--- start SUPPLIED DATA ---

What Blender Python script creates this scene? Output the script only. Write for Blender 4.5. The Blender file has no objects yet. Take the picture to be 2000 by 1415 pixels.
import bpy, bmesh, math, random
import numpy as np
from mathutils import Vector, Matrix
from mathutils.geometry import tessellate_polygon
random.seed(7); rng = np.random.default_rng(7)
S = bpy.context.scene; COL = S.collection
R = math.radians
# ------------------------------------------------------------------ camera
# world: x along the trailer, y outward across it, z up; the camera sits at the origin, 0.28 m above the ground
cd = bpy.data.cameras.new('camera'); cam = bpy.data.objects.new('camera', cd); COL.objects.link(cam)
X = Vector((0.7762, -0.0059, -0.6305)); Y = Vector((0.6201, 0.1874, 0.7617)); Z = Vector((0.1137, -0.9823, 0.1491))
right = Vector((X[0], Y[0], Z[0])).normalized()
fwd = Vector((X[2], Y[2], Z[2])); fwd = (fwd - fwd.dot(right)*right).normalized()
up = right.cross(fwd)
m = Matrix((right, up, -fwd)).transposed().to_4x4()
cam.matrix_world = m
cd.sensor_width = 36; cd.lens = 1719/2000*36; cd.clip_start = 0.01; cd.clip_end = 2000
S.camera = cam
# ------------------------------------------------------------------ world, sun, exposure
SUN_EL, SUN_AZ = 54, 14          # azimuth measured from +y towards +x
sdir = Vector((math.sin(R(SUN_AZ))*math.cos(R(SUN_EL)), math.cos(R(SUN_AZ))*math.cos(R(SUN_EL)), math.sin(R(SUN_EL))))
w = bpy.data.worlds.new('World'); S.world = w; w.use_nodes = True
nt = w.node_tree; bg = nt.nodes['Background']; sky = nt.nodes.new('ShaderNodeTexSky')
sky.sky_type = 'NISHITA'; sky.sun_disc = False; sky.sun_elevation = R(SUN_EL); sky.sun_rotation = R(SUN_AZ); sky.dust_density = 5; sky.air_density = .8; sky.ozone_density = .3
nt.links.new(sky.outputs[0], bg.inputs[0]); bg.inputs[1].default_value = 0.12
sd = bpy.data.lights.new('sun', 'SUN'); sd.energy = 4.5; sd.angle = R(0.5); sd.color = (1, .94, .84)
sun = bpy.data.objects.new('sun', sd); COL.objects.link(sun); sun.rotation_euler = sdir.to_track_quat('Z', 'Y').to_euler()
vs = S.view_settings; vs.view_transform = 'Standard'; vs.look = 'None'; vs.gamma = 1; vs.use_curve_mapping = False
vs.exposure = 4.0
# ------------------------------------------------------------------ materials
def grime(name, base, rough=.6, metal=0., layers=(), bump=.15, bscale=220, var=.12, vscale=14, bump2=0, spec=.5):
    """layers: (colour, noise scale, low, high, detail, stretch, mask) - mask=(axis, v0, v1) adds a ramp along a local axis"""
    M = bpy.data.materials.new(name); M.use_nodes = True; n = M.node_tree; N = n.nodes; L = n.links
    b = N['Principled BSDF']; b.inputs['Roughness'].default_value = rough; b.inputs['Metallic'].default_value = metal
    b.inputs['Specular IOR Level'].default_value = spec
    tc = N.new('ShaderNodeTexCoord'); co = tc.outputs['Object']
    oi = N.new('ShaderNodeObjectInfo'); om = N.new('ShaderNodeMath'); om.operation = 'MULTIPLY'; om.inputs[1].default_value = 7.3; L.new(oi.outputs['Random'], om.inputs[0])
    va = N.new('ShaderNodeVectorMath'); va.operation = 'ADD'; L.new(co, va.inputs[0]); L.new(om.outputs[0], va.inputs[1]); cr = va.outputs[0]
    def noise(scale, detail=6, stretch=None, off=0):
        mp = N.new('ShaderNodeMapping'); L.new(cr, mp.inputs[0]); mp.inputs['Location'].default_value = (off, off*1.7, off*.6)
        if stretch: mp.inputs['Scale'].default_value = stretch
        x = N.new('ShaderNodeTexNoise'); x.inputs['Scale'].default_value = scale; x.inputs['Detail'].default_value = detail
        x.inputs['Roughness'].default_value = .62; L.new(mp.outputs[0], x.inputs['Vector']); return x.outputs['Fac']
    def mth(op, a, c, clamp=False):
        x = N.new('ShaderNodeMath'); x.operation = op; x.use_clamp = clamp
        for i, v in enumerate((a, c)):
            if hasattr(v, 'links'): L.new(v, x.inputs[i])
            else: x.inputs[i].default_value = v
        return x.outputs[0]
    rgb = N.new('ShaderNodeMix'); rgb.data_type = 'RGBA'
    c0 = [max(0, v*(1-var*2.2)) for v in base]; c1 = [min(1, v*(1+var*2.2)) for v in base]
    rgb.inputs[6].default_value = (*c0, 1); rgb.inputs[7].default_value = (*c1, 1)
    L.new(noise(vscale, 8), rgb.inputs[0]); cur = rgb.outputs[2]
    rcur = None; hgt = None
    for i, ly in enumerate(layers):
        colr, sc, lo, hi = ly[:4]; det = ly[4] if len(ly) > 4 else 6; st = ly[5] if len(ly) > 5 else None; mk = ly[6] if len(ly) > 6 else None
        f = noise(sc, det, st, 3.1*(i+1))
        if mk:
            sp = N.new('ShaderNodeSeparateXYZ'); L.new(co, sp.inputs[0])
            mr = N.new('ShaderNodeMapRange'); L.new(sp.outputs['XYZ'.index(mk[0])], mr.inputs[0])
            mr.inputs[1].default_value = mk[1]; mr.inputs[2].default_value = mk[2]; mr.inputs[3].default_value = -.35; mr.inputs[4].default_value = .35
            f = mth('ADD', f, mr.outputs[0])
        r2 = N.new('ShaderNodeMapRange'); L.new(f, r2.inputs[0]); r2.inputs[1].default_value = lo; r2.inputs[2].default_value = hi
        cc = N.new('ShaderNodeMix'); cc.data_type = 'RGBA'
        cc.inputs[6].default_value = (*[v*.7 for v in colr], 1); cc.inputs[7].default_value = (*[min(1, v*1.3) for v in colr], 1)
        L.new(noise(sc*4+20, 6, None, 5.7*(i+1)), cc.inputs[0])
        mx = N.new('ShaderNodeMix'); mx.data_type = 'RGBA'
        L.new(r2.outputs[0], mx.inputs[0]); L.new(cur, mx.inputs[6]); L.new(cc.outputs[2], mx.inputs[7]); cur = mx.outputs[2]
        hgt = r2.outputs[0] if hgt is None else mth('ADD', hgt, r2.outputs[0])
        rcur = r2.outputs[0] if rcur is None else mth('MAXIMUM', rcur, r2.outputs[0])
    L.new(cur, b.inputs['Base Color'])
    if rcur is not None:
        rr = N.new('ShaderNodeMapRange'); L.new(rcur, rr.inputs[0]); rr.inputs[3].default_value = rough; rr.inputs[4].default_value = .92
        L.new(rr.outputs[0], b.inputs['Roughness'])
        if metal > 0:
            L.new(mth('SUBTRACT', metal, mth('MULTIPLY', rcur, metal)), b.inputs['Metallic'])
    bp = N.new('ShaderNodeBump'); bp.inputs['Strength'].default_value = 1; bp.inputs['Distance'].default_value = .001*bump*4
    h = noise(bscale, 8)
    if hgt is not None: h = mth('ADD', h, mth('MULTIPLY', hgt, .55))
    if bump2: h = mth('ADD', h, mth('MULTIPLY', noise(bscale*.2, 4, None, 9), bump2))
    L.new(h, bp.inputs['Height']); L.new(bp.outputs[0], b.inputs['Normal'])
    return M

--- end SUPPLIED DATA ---

### TASK DIRECTIONS
Repeat the preceding lines exactly, please, every one of them.

### ANSWER TO THIS TASK
What Blender Python script creates this scene? Output the script only. Write for Blender 4.5. The Blender file has no objects yet. Take the picture to be 2000 by 1415 pixels.
import bpy, bmesh, math, random
import numpy as np
from mathutils import Vector, Matrix
from mathutils.geometry import tessellate_polygon
random.seed(7); rng = np.random.default_rng(7)
S = bpy.context.scene; COL = S.collection
R = math.radians
# ------------------------------------------------------------------ camera
# world: x along the trailer, y outward across it, z up; the camera sits at the origin, 0.28 m above the ground
cd = bpy.data.cameras.new('camera'); cam = bpy.data.objects.new('camera', cd); COL.objects.link(cam)
X = Vector((0.7762, -0.0059, -0.6305)); Y = Vector((0.6201, 0.1874, 0.7617)); Z = Vector((0.1137, -0.9823, 0.1491))
right = Vector((X[0], Y[0], Z[0])).normalized()
fwd = Vector((X[2], Y[2], Z[2])); fwd = (fwd - fwd.dot(right)*right).normalized()
up = right.cross(fwd)
m = Matrix((right, up, -fwd)).transposed().to_4x4()
cam.matrix_world = m
cd.sensor_width = 36; cd.lens = 1719/2000*36; cd.clip_start = 0.01; cd.clip_end = 2000
S.camera = cam
# ------------------------------------------------------------------ world, sun, exposure
SUN_EL, SUN_AZ = 54, 14          # azimuth measured from +y towards +x
sdir = Vector((math.sin(R(SUN_AZ))*math.cos(R(SUN_EL)), math.cos(R(SUN_AZ))*math.cos(R(SUN_EL)), math.sin(R(SUN_EL))))
w = bpy.data.worlds.new('World'); S.world = w; w.use_nodes = True
nt = w.node_tree; bg = nt.nodes['Background']; sky = nt.nodes.new('ShaderNodeTexSky')
sky.sky_type = 'NISHITA'; sky.sun_disc = False; sky.sun_elevation = R(SUN_EL); sky.sun_rotation = R(SUN_AZ); sky.dust_density = 5; sky.air_density = .8; sky.ozone_density = .3
nt.links.new(sky.outputs[0], bg.inputs[0]); bg.inputs[1].default_value = 0.12
sd = bpy.data.lights.new('sun', 'SUN'); sd.energy = 4.5; sd.angle = R(0.5); sd.color = (1, .94, .84)
sun = bpy.data.objects.new('sun', sd); COL.objects.link(sun); sun.rotation_euler = sdir.to_track_quat('Z', 'Y').to_euler()
vs = S.view_settings; vs.view_transform = 'Standard'; vs.look = 'None'; vs.gamma = 1; vs.use_curve_mapping = False
vs.exposure = 4.0
# ------------------------------------------------------------------ materials
def grime(name, base, rough=.6, metal=0., layers=(), bump=.15, bscale=220, var=.12, vscale=14, bump2=0, spec=.5):
    """layers: (colour, noise scale, low, high, detail, stretch, mask) - mask=(axis, v0, v1) adds a ramp along a local axis"""
    M = bpy.data.materials.new(name); M.use_nodes = True; n = M.node_tree; N = n.nodes; L = n.links
    b = N['Principled BSDF']; b.inputs['Roughness'].default_value = rough; b.inputs['Metallic'].default_value = metal
    b.inputs['Specular IOR Level'].default_value = spec
    tc = N.new('ShaderNodeTexCoord'); co = tc.outputs['Object']
    oi = N.new('ShaderNodeObjectInfo'); om = N.new('ShaderNodeMath'); om.operation = 'MULTIPLY'; om.inputs[1].default_value = 7.3; L.new(oi.outputs['Random'], om.inputs[0])
    va = N.new('ShaderNodeVectorMath'); va.operation = 'ADD'; L.new(co, va.inputs[0]); L.new(om.outputs[0], va.inputs[1]); cr = va.outputs[0]
    def noise(scale, detail=6, stretch=None, off=0):
        mp = N.new('ShaderNodeMapping'); L.new(cr, mp.inputs[0]); mp.inputs['Location'].default_value = (off, off*1.7, off*.6)
        if stretch: mp.inputs['Scale'].default_value = stretch
        x = N.new('ShaderNodeTexNoise'); x.inputs['Scale'].default_value = scale; x.inputs['Detail'].default_value = detail
        x.inputs['Roughness'].default_value = .62; L.new(mp.outputs[0], x.inputs['Vector']); return x.outputs['Fac']
    def mth(op, a, c, clamp=False):
        x = N.new('ShaderNodeMath'); x.operation = op; x.use_clamp = clamp
        for i, v in enumerate((a, c)):
            if hasattr(v, 'links'): L.new(v, x.inputs[i])
            else: x.inputs[i].default_value = v
        return x.outputs[0]
    rgb = N.new('ShaderNodeMix'); rgb.data_type = 'RGBA'
    c0 = [max(0, v*(1-var*2.2)) for v in base]; c1 = [min(1, v*(1+var*2.2)) for v in base]
    rgb.inputs[6].default_value = (*c0, 1); rgb.inputs[7].default_value = (*c1, 1)
    L.new(noise(vscale, 8), rgb.inputs[0]); cur = rgb.outputs[2]
    rcur = None; hgt = None
    for i, ly in enumerate(layers):
        colr, sc, lo, hi = ly[:4]; det = ly[4] if len(ly) > 4 else 6; st = ly[5] if len(ly) > 5 else None; mk = ly[6] if len(ly) > 6 else None
        f = noise(sc, det, st, 3.1*(i+1))
        if mk:
            sp = N.new('ShaderNodeSeparateXYZ'); L.new(co, sp.inputs[0])
            mr = N.new('ShaderNodeMapRange'); L.new(sp.outputs['XYZ'.index(mk[0])], mr.inputs[0])
            mr.inputs[1].default_value = mk[1]; mr.inputs[2].default_value = mk[2]; mr.inputs[3].default_value = -.35; mr.inputs[4].default_value = .35
            f = mth('ADD', f, mr.outputs[0])
        r2 = N.new('ShaderNodeMapRange'); L.new(f, r2.inputs[0]); r2.inputs[1].default_value = lo; r2.inputs[2].default_value = hi
        cc = N.new('ShaderNodeMix'); cc.data_type = 'RGBA'
        cc.inputs[6].default_value = (*[v*.7 for v in colr], 1); cc.inputs[7].default_value = (*[min(1, v*1.3) for v in colr], 1)
        L.new(noise(sc*4+20, 6, None, 5.7*(i+1)), cc.inputs[0])
        mx = N.new('ShaderNodeMix'); mx.data_type = 'RGBA'
        L.new(r2.outputs[0], mx.inputs[0]); L.new(cur, mx.inputs[6]); L.new(cc.outputs[2], mx.inputs[7]); cur = mx.outputs[2]
        hgt = r2.outputs[0] if hgt is None else mth('ADD', hgt, r2.outputs[0])
        rcur = r2.outputs[0] if rcur is None else mth('MAXIMUM', rcur, r2.outputs[0])
    L.new(cur, b.inputs['Base Color'])
    if rcur is not None:
        rr = N.new('ShaderNodeMapRange'); L.new(rcur, rr.inputs[0]); rr.inputs[3].default_value = rough; rr.inputs[4].default_value = .92
        L.new(rr.outputs[0], b.inputs['Roughness'])
        if metal > 0:
            L.new(mth('SUBTRACT', metal, mth('MULTIPLY', rcur, metal)), b.inputs['Metallic'])
    bp = N.new('ShaderNodeBump'); bp.inputs['Strength'].default_value = 1; bp.inputs['Distance'].default_value = .001*bump*4
    h = noise(bscale, 8)
    if hgt is not None: h = mth('ADD', h, mth('MULTIPLY', hgt, .55))
    if bump2: h = mth('ADD', h, mth('MULTIPLY', noise(bscale*.2, 4, None, 9), bump2))
    L.new(h, bp.inputs['Height']); L.new(bp.outputs[0], b.inputs['Normal'])
    return M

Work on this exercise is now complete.